Like many people, I can’t help but feeling that its closure marks a new phase in the transformation of higher education on a global scale. The debate is no long about metrics for success, which Sheffield would appear to achieve without a shadow of the doubt, or the value of hard won intangibles such as prestige and brand recognition, but about something else entirely. The cynic in me makes it easy enough to attribute the closure to a crass power play on the part of the political leadership of the university. The archaeology program at Sheffield may well be a kind of tall poppy cut down in a rather pure expression of power.
It is hard to understand how it would be possible to resist gestures such as these. Over the past decade, in the long simmering crisis in higher education, faculty especially in the humanities and arts have worked to construct strategies designed to promote their programs on campus, to boost enrollments, to demonstrate the utility of their programs for the 21st century, and to extend their reach beyond campus.
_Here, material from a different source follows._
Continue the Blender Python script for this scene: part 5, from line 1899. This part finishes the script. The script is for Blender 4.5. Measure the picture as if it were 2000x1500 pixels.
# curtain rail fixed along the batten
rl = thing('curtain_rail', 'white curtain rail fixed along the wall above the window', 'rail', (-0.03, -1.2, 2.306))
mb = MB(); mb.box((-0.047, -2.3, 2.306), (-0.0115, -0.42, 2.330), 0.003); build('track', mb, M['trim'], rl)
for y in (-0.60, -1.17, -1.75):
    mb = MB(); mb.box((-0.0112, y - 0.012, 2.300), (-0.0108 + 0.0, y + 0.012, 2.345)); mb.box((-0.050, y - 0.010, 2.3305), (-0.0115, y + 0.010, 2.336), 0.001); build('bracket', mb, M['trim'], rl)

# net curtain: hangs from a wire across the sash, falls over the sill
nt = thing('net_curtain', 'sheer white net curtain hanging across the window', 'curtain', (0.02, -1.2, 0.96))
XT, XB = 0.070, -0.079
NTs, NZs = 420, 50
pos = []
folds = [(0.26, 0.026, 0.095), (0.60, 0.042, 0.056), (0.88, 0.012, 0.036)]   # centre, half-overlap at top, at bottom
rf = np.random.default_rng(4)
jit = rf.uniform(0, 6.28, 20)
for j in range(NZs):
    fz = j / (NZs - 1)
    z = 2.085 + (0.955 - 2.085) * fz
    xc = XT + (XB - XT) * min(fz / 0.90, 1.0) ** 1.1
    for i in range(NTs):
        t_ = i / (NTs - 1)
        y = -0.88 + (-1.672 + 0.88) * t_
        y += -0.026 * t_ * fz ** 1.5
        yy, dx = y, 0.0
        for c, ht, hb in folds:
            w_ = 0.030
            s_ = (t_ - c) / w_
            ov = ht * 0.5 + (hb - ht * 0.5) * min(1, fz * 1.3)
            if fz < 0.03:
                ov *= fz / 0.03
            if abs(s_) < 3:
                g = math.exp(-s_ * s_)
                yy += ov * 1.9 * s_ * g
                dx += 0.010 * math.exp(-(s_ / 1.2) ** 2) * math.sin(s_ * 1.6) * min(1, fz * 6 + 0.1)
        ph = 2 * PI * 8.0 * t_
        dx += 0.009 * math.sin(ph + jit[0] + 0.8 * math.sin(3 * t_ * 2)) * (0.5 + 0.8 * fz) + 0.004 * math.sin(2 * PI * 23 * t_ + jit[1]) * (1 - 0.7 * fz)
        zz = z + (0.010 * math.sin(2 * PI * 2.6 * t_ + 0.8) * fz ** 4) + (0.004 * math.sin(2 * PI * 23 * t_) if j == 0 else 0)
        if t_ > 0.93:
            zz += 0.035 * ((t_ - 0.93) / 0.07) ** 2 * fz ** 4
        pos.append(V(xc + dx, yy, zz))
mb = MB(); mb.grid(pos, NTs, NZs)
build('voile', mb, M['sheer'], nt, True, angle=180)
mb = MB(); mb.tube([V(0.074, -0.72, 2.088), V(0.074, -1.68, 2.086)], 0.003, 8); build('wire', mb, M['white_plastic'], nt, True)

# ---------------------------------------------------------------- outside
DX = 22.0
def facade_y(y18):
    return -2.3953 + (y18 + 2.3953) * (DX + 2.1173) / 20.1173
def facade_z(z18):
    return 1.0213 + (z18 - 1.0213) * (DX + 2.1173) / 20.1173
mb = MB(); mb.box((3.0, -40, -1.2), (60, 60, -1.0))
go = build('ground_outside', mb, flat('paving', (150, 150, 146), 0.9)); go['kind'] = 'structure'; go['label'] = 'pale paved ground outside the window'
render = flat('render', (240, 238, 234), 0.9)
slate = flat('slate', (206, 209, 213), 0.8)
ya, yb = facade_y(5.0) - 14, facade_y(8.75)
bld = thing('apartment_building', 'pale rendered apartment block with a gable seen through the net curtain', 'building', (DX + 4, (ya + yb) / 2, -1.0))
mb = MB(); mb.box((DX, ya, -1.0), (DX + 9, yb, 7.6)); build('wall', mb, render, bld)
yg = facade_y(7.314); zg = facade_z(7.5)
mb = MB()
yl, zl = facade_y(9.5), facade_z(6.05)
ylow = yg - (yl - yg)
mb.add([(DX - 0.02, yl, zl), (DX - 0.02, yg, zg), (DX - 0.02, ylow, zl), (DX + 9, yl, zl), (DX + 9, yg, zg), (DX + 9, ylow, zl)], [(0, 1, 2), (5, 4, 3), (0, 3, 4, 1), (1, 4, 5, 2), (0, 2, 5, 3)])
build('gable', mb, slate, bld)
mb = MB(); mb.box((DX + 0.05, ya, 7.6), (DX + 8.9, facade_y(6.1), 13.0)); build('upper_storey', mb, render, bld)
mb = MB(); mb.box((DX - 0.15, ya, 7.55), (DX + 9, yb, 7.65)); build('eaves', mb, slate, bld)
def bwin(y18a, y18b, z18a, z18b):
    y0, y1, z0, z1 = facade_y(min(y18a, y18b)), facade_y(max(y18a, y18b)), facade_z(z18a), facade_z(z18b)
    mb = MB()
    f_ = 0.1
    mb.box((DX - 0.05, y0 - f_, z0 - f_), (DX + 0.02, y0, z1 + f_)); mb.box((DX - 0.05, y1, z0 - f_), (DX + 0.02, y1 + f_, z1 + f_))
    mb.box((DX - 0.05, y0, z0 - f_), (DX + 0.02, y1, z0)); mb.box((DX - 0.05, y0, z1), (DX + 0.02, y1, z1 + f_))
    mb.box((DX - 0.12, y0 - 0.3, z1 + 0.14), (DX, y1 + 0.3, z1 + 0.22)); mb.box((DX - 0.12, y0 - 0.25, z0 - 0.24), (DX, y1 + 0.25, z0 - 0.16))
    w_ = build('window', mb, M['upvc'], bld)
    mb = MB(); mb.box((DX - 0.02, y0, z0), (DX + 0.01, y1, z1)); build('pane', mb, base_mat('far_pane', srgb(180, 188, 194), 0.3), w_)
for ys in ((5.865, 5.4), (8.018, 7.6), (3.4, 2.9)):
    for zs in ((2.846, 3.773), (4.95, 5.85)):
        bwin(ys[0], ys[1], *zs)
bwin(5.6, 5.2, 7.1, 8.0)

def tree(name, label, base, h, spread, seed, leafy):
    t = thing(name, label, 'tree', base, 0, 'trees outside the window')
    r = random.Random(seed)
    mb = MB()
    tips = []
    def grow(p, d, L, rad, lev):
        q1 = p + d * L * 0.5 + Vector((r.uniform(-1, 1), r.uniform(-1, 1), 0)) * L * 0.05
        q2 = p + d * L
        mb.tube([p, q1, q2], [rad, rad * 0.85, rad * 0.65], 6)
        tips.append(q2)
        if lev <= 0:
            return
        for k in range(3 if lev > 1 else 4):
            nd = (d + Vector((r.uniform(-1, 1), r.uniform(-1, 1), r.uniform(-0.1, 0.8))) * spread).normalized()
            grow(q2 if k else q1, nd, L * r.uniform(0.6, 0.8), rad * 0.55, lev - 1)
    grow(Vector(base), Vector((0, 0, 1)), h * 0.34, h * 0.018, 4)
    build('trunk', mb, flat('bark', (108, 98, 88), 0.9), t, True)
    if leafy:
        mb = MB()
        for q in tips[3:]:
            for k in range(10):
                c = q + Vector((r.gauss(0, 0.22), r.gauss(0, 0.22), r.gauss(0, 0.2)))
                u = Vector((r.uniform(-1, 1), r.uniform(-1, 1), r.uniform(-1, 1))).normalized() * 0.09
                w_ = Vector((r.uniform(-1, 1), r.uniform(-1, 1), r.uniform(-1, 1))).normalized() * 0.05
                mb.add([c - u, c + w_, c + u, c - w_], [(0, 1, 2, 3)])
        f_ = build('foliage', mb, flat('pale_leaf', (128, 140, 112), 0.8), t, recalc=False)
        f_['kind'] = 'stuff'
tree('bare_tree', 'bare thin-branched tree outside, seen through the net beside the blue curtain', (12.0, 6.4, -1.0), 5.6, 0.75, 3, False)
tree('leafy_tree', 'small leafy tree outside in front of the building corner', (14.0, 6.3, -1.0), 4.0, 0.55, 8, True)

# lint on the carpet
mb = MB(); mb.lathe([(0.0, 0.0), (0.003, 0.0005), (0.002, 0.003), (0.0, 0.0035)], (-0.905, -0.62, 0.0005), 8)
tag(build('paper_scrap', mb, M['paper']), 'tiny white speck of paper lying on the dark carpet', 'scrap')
At the same time, faculty have often critiqued past generations of faculty for not doing enough to anticipate the changing political, economic, and ideological landscape of higher education. This is often done in an oblique way through criticism of ivory tower faculty who were and remain out of touch with reality and incapable of adapting their programs. As frequent are criticisms of university administrators who are depicted as a hostile to the humanities, arts, and social sciences or simply incompetent. While these critiques have remained in the background surrounding the closing of Sheffield’s program, they often raise their heads when the conversations turn to the challenges facing humanities, arts, and social science programs more broadly.
I can’t escape the feeling that the increasingly arbitrary cuts to programs will reveal the ultimate futility of well-meaning faculty efforts to preserve their programs and perhaps cause us to pull back from many of the least charitable critiques of faculty in the past. Perversely, it push us to ask much harder questions that do not involve sustaining our programs, our jobs, our careers, or our work and instead focus on what we should do when we know that our work will not matter to our institutions and our fields.
Thing the Third
I’ve been chewing on an abstract that I need to prepare before the end of the month for the 2021 CHAT conference whose topic is movement. As I’ve mentioned before (somewhere on this blog!), I’ve wanted to write about the Grand Forks Greenway and to reflect on the tension between the walls designed to manage the flow and flooding of the Red River of the North and the river’s movement through the landscape, our engagement (and movement alongside the river’s course), and our ability to navigate over and around the walls put in place after the disastrous flood of 1997.
Unlike a traditional conference, the “pilgrim CHAT” will be a month-long festival open to all sort of multi-, trans-, and new media kinds of explorations of the topic of movement. This complicates my abstract all the more as it forces me to think about my topic not just in the sense of academic content, but also as media. I have almost no experience doing this kind of thing, but this project seems like a great opportunity to broaden my horizons a bit and develop a greater appreciation for how our new media world might change scholarly communications.
you rightly pointed to how current developments “push us to ask much harder questions that do not involve sustaining our programs, our jobs, our careers, or our work and instead focus on what we should do when we know that our work will not matter to our institutions and our fields.” yes, well put, and I’m glad I’m not alone in pondering things in that way. As chair of a Classics department, I find it oddly freeing.